Maine-Farmington senior catcher/designated hitter McKell Barnes of Durham (Brunswick) finished her career among the school’s career offensive leaders. She has career records in hits (145), doubles (44), home runs (24), RBI (116) and walks (59). She batted .325 this season with eight doubles, three home runs and 23 RBI to earn North Atlantic Conference second-team honors.


Wheaton junior Neall Oliver of Portland (Deering) was named NEWMAC men’s tennis player of the year. He was 5-0 in conference play at No. 1 singles and went 10-2 in No. 1 doubles.


Assumption College freshman midfielder Nancy McAdam was named to the Northeast-10 Conference all-rookie team. She had four goals and four assists in 14 games and also collected 21 ground balls.

Senior defender Kaley Waterman of Berwick (Noble) finished her career at Southern New Hampshire University among the career leaders in turnovers and ground balls. She finished with 69 caused turnovers (third all time) and 154 ground balls (fourth). Southern New Hampshie was 43-27 in her career, including 9-8 this year. As a senior, Waterman collected 46 ground balls and caused 13 turnovers along with eight draw controls. She had two career goals.

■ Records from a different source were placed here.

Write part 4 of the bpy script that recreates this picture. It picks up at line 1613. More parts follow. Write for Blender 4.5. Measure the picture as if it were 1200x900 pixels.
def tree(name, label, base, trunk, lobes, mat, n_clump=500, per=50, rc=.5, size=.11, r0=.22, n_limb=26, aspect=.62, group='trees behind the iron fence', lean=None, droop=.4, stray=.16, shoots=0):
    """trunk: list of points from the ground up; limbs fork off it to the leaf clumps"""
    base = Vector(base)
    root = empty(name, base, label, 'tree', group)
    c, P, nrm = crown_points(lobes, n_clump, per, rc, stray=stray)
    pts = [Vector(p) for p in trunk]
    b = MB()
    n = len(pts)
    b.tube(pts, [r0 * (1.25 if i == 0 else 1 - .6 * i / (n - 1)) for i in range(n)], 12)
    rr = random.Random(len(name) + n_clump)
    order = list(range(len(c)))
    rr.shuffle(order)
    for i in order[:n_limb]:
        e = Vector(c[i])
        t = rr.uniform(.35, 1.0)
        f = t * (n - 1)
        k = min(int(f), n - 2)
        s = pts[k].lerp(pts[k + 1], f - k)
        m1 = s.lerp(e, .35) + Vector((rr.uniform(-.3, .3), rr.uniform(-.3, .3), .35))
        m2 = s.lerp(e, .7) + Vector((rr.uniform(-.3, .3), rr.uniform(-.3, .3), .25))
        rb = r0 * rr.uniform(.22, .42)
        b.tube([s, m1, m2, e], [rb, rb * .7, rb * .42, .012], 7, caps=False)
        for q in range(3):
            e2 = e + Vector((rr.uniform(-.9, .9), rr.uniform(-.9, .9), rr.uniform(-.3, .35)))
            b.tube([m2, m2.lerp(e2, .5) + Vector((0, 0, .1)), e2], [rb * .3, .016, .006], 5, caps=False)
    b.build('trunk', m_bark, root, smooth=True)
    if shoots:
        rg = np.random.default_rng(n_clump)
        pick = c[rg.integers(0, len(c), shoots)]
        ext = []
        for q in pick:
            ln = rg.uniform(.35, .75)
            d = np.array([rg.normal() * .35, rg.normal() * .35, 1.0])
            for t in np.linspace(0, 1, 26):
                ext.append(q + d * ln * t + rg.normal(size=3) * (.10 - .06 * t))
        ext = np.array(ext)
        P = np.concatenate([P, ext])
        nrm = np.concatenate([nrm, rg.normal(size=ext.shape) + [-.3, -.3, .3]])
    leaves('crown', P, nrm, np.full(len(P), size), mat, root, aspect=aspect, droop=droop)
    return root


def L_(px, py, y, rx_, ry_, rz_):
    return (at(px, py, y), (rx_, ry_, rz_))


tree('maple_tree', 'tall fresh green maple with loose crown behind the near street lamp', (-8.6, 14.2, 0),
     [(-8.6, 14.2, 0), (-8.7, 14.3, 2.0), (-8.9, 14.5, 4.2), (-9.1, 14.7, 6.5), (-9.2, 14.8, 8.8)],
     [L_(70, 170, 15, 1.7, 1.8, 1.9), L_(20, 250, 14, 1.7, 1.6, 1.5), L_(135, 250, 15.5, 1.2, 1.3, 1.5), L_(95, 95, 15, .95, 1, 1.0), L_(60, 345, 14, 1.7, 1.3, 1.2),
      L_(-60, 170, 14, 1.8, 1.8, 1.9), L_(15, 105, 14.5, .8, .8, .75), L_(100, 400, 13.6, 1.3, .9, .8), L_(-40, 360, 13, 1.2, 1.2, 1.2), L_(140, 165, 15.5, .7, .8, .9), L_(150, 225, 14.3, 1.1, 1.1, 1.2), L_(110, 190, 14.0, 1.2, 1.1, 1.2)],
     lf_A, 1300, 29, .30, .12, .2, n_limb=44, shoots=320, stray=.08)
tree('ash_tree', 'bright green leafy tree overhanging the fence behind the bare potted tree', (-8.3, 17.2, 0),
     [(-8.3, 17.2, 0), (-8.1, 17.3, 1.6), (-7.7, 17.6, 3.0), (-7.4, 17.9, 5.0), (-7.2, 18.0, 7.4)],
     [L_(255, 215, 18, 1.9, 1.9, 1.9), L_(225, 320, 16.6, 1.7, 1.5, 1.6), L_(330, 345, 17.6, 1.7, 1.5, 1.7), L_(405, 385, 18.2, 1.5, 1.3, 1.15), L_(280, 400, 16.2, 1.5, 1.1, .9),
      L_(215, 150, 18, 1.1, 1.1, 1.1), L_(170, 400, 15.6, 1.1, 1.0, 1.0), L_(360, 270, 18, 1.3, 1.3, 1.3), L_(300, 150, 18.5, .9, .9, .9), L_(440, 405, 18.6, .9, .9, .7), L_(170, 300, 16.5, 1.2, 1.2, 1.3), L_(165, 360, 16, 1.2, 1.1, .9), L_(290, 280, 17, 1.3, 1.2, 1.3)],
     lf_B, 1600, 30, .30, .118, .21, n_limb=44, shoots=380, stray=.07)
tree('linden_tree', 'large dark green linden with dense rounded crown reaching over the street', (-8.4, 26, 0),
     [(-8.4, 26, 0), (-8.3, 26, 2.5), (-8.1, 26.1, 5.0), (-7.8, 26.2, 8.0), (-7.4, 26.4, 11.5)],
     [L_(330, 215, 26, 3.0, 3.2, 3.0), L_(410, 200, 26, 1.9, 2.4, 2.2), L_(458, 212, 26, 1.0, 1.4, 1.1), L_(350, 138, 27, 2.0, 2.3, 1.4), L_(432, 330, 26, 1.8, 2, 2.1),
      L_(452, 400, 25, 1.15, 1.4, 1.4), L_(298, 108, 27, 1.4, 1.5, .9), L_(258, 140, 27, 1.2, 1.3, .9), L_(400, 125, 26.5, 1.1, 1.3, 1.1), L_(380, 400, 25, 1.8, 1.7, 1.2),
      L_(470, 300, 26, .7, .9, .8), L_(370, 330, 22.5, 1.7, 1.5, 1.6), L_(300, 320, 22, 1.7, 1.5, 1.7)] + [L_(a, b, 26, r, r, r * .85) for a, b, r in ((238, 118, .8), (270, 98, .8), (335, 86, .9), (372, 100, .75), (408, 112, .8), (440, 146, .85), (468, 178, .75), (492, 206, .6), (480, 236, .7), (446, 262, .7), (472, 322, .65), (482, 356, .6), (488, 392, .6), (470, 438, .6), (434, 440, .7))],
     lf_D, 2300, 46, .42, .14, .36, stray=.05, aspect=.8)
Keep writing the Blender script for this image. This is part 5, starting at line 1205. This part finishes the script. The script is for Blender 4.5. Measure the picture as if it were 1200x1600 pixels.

Senior attack Lauren Sawyer of Westbrook helped Keene State advance to the first round of the NCAA Division III tournament. The Owls will play at SUNY-Cortland today. Sawyer had one goal and four assists in a 17-1 win over the University of Southern Maine in the Little East Conference semifinals, then had two assists in a 15-8 win over Eastern Connecticut State in the title game.

Maine-Farmington junior midfielder Emma Morrison of Saco (Thornton Academy) and freshman midfielder Molly Carbin of Scarborough were named to the North Atlantic Conference East Division first team. Morrison had 17 goals and two assists, 50 draw controls, collected 41 ground balls and caused 12 turnovers. Carbin had eight goals, four assists, 16 draw controls, 59 ground balls and nine caused turnovers.

Norwich University freshman midfielder Grace Fitzpatrick of Falmouth (Cheverus) was named Greater Northeast Athletic Conference rookie of the year. She led the Cadets in goals (40), ground balls (53) and caused turnovers (33) and was second in points (46) and draw controls (32). Norwich will play at Colby today in the first round of the NCAA Division III tournament.

Hamilton College sophomore midfielder Ashley Allen of South Portland (Waynflete) earned honorable-mention honors from the Liberty League. Allen had 15 goals and five assists for the Continentals, who are 17-1 and will host an NCAA Division III tournament game against SUNY-Brockport today. Allen also had 16 ground balls and 13 draw controls for third-ranked Hamilton.

Junior attack Molly Sbrega of Portland (Deering) has played a big role in leading Denison University of Granville, Ohio, to the NCAA Division III tournament. Sbrega has 28 goals and eight assists while collecting 24 ground balls for the Big Red, who will play today at Messiah College.


Matt Violette, a senior swimmer at Washington College in Chestertown, Md., received two honors at the school’s athletic awards night. He was presented the Eldridge Eliason Award, given to a student who combines academic standing with athletic prowess. He was also presented the most valuable swimmer award.